» **Exercise details**
Without the pictures, repeat the listing character for character.

» **Given data**
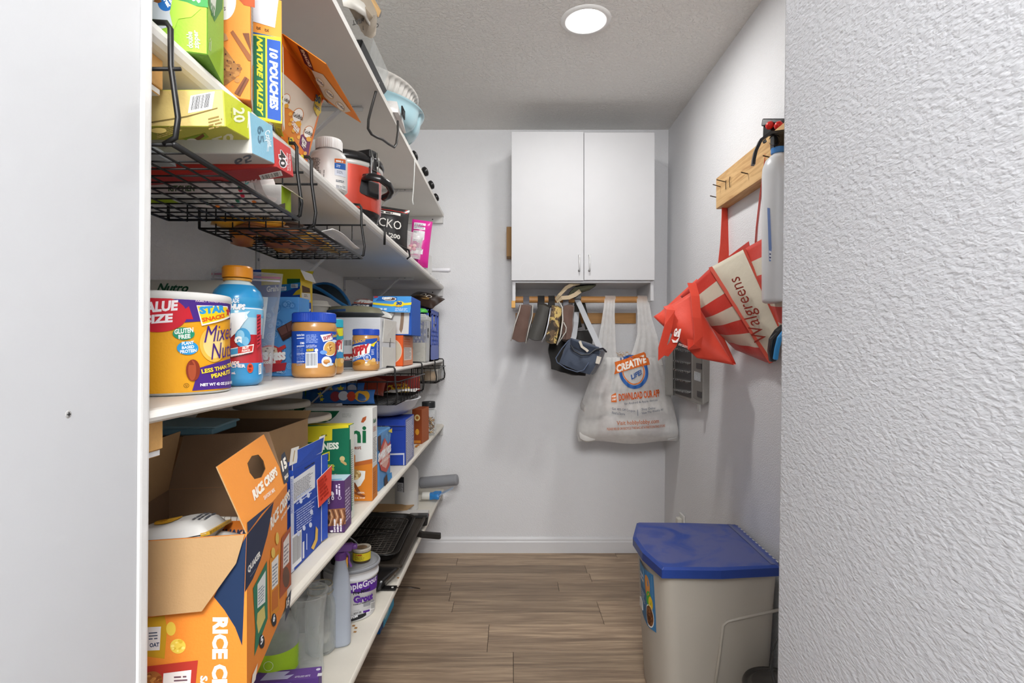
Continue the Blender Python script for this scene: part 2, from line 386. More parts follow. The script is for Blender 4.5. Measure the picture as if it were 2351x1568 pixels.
for i in range(44):
    y1 = r0-(i-1)*rw; y0 = y1-rw
    if y1 < -1.5: break
    js = joints.get(i) or [rr.uniform(-.6, .6)]
    xs = [-1.05]+js+[1.1]
    for x0, x1 in zip(xs[:-1], xs[1:]):
        bb = B(); bb.box((x0+.0008, y0+.0008, -.006), (x1-.0008, min(y1, YB)-.0008, 0), wf); bb.build('plank', floor, bevel=.0008)
# ceiling light
LX, LY = .288, 2.078
t = thing('ceiling_light', 'round recessed ceiling light glowing white', 'light', (LX, LY, CEIL))
b = B(); b.lathe([(.068, -.001), (.078, -.007), (.094, -.004), (.097, 0)], M('#ececea', .4), 48); b.build('trim_ring', t, smooth=True)
em = bpy.data.materials.new('lamp_diffuser'); em.use_nodes = True; e_ = em.node_tree.nodes['Principled BSDF']
e_.inputs['Emission Color'].default_value = (1, .99, .97, 1); e_.inputs['Emission Strength'].default_value = LAMP_STRENGTH
b = B(); b.lathe([(0, -.006), (.04, -.0055), (.07, -.003)], em, 48); b.build('diffuser', t, smooth=True)
# ------------------------------------------------------------------ shelves, ledgers, brackets
melamine = M('#e4e1da', .38, bump=.0001, bs=200, var=.05, vs=6, name='white_shelf_board')
worn = M('#e2dccf', .5, bump=.0003, bs=90, var=.1, vs=7, name='worn_white_shelf_board')
def shelf(top, th, nose, label, mat):
    t = thing('pantry_shelf', label, 'shelf', (0, YE, top))
    b = B(); L = YB-.002-YE; x0, x1 = XW+.001, XF
    n = 6 if nose else 1; prof = [(x0, -th), (x0, 0)]
    if nose:
        for i in range(n+1):
            a = PI/2-PI*i/n; prof.append((x1-nose+nose*math.cos(a), -th/2+th/2*math.sin(a)))
    else: prof += [(x1, 0), (x1, -th)]
    k = len(prof); vs = [(x, 0, z) for x, z in prof]+[(x, L, z) for x, z in prof]
    b.add(vs, [(i, (i+1) % k, k+(i+1) % k, k+i) for i in range(k)]+[tuple(range(k)), tuple(range(k, 2*k))[::-1]], mat)
    b.build('board', t)
    return t
sh = [shelf(S1, .018, 0, 'topmost white shelf holding pans and a blue dish', melamine), shelf(S2, .026, .012, 'white shelf second from the top with two wire baskets hooked on it', melamine),
      shelf(S3, .016, .012, 'white shelf at eye level with nuts and peanut butter jars', melamine), shelf(S4, .022, .01, 'white shelf of cereal boxes fourth from the top', worn), shelf(S5, .022, .006, 'lowest cream shelf with grout bucket and glass jars', worn)]
for s_, th in zip(sh, (.018, .026, .016, .022, .022)):
    b = B(); b.box((XW+.002, YB-YE-.022, -th-.038), (XF-.004, YB-YE-.002, -th), M('#d2d1cf', .5, name='ledger_paint'))
    sx = -.45; b.lathe([(0, .001), (.004, .0005), (.004, -.001)], M('#4a4a4c', .5), 10, (sx, YB-YE-.0225, -th-.018), axis=(0,-1,0)); b.build('wall_ledger', s_)
    b = B(); b.box((XW+.002, .002, -th-.034), (-.407, .052, -th), M('#d8a663', .6, bump=.0004, bs=90, var=.15, vs=14, stretch=(1,8,8), name='raw_pine')); b.box((XW+.002, .004, -th-.042), (-.409, .05, -th-.034), white_paint)
    b.build('end_ledger', s_, bevel=.001)
steel = M('#c3c2bf', .45, metal=.15, name='painted_steel')
def bracket(y, top, th, label):
    z = top-th; t = thing('shelf_bracket', label, 'bracket', (XW, y, z), group=None)
    b = B(); b.box((.001, -.012, -.25), (.004, .012, 0), steel); b.box((.004, -.012, -.003), (.33, .012, 0), steel)
    b.box((.004, -.0015, -.014), (.33, .0015, -.003), steel); b.build('angle', t)
    b = B(); b.strap([(.006, 0, -.215), (.15, 0, -.11), (.265, 0, -.004)], (0,1,0), .02, .004, steel); b.build('brace', t)
    b = B()
    for zz in (-.06, -.14, -.2): b.lathe([(0, .003), (.004, .002), (.005, 0)], M('#8f8f8f', .35, metal=.8), 9, (.004, 0, zz), axis=(1,0,0))
    for xx in (.07, .17, .29): b.lathe([(0, .004), (.004, .003), (.005, 0)], M('#8f8f8f', .35, metal=.8), 9, (xx, 0, -.003), axis=(0,0,-1))
    b.build('screw', t)
for top, th, w in ((S1, .018, 'topmost shelf'), (S2, .026, 'second shelf, above the peanut butter'), (S3, .016, 'eye-level shelf'), (S4, .022, 'cereal box shelf')):
    bracket(1.69, top, th, 'nearer grey steel bracket under the '+w); bracket(2.57, top, th, 'farther grey steel bracket under the '+w)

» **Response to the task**
Continue the Blender Python script for this scene: part 2, from line 386. More parts follow. The script is for Blender 4.5. Measure the picture as if it were 2351x1568 pixels.
for i in range(44):
    y1 = r0-(i-1)*rw; y0 = y1-rw
    if y1 < -1.5: break
    js = joints.get(i) or [rr.uniform(-.6, .6)]
    xs = [-1.05]+js+[1.1]
    for x0, x1 in zip(xs[:-1], xs[1:]):
        bb = B(); bb.box((x0+.0008, y0+.0008, -.006), (x1-.0008, min(y1, YB)-.0008, 0), wf); bb.build('plank', floor, bevel=.0008)
# ceiling light
LX, LY = .288, 2.078
t = thing('ceiling_light', 'round recessed ceiling light glowing white', 'light', (LX, LY, CEIL))
b = B(); b.lathe([(.068, -.001), (.078, -.007), (.094, -.004), (.097, 0)], M('#ececea', .4), 48); b.build('trim_ring', t, smooth=True)
em = bpy.data.materials.new('lamp_diffuser'); em.use_nodes = True; e_ = em.node_tree.nodes['Principled BSDF']
e_.inputs['Emission Color'].default_value = (1, .99, .97, 1); e_.inputs['Emission Strength'].default_value = LAMP_STRENGTH
b = B(); b.lathe([(0, -.006), (.04, -.0055), (.07, -.003)], em, 48); b.build('diffuser', t, smooth=True)
# ------------------------------------------------------------------ shelves, ledgers, brackets
melamine = M('#e4e1da', .38, bump=.0001, bs=200, var=.05, vs=6, name='white_shelf_board')
worn = M('#e2dccf', .5, bump=.0003, bs=90, var=.1, vs=7, name='worn_white_shelf_board')
def shelf(top, th, nose, label, mat):
    t = thing('pantry_shelf', label, 'shelf', (0, YE, top))
    b = B(); L = YB-.002-YE; x0, x1 = XW+.001, XF
    n = 6 if nose else 1; prof = [(x0, -th), (x0, 0)]
    if nose:
        for i in range(n+1):
            a = PI/2-PI*i/n; prof.append((x1-nose+nose*math.cos(a), -th/2+th/2*math.sin(a)))
    else: prof += [(x1, 0), (x1, -th)]
    k = len(prof); vs = [(x, 0, z) for x, z in prof]+[(x, L, z) for x, z in prof]
    b.add(vs, [(i, (i+1) % k, k+(i+1) % k, k+i) for i in range(k)]+[tuple(range(k)), tuple(range(k, 2*k))[::-1]], mat)
    b.build('board', t)
    return t
sh = [shelf(S1, .018, 0, 'topmost white shelf holding pans and a blue dish', melamine), shelf(S2, .026, .012, 'white shelf second from the top with two wire baskets hooked on it', melamine),
      shelf(S3, .016, .012, 'white shelf at eye level with nuts and peanut butter jars', melamine), shelf(S4, .022, .01, 'white shelf of cereal boxes fourth from the top', worn), shelf(S5, .022, .006, 'lowest cream shelf with grout bucket and glass jars', worn)]
for s_, th in zip(sh, (.018, .026, .016, .022, .022)):
    b = B(); b.box((XW+.002, YB-YE-.022, -th-.038), (XF-.004, YB-YE-.002, -th), M('#d2d1cf', .5, name='ledger_paint'))
    sx = -.45; b.lathe([(0, .001), (.004, .0005), (.004, -.001)], M('#4a4a4c', .5), 10, (sx, YB-YE-.0225, -th-.018), axis=(0,-1,0)); b.build('wall_ledger', s_)
    b = B(); b.box((XW+.002, .002, -th-.034), (-.407, .052, -th), M('#d8a663', .6, bump=.0004, bs=90, var=.15, vs=14, stretch=(1,8,8), name='raw_pine')); b.box((XW+.002, .004, -th-.042), (-.409, .05, -th-.034), white_paint)
    b.build('end_ledger', s_, bevel=.001)
steel = M('#c3c2bf', .45, metal=.15, name='painted_steel')
def bracket(y, top, th, label):
    z = top-th; t = thing('shelf_bracket', label, 'bracket', (XW, y, z), group=None)
    b = B(); b.box((.001, -.012, -.25), (.004, .012, 0), steel); b.box((.004, -.012, -.003), (.33, .012, 0), steel)
    b.box((.004, -.0015, -.014), (.33, .0015, -.003), steel); b.build('angle', t)
    b = B(); b.strap([(.006, 0, -.215), (.15, 0, -.11), (.265, 0, -.004)], (0,1,0), .02, .004, steel); b.build('brace', t)
    b = B()
    for zz in (-.06, -.14, -.2): b.lathe([(0, .003), (.004, .002), (.005, 0)], M('#8f8f8f', .35, metal=.8), 9, (.004, 0, zz), axis=(1,0,0))
    for xx in (.07, .17, .29): b.lathe([(0, .004), (.004, .003), (.005, 0)], M('#8f8f8f', .35, metal=.8), 9, (xx, 0, -.003), axis=(0,0,-1))
    b.build('screw', t)
for top, th, w in ((S1, .018, 'topmost shelf'), (S2, .026, 'second shelf, above the peanut butter'), (S3, .016, 'eye-level shelf'), (S4, .022, 'cereal box shelf')):
    bracket(1.69, top, th, 'nearer grey steel bracket under the '+w); bracket(2.57, top, th, 'farther grey steel bracket under the '+w)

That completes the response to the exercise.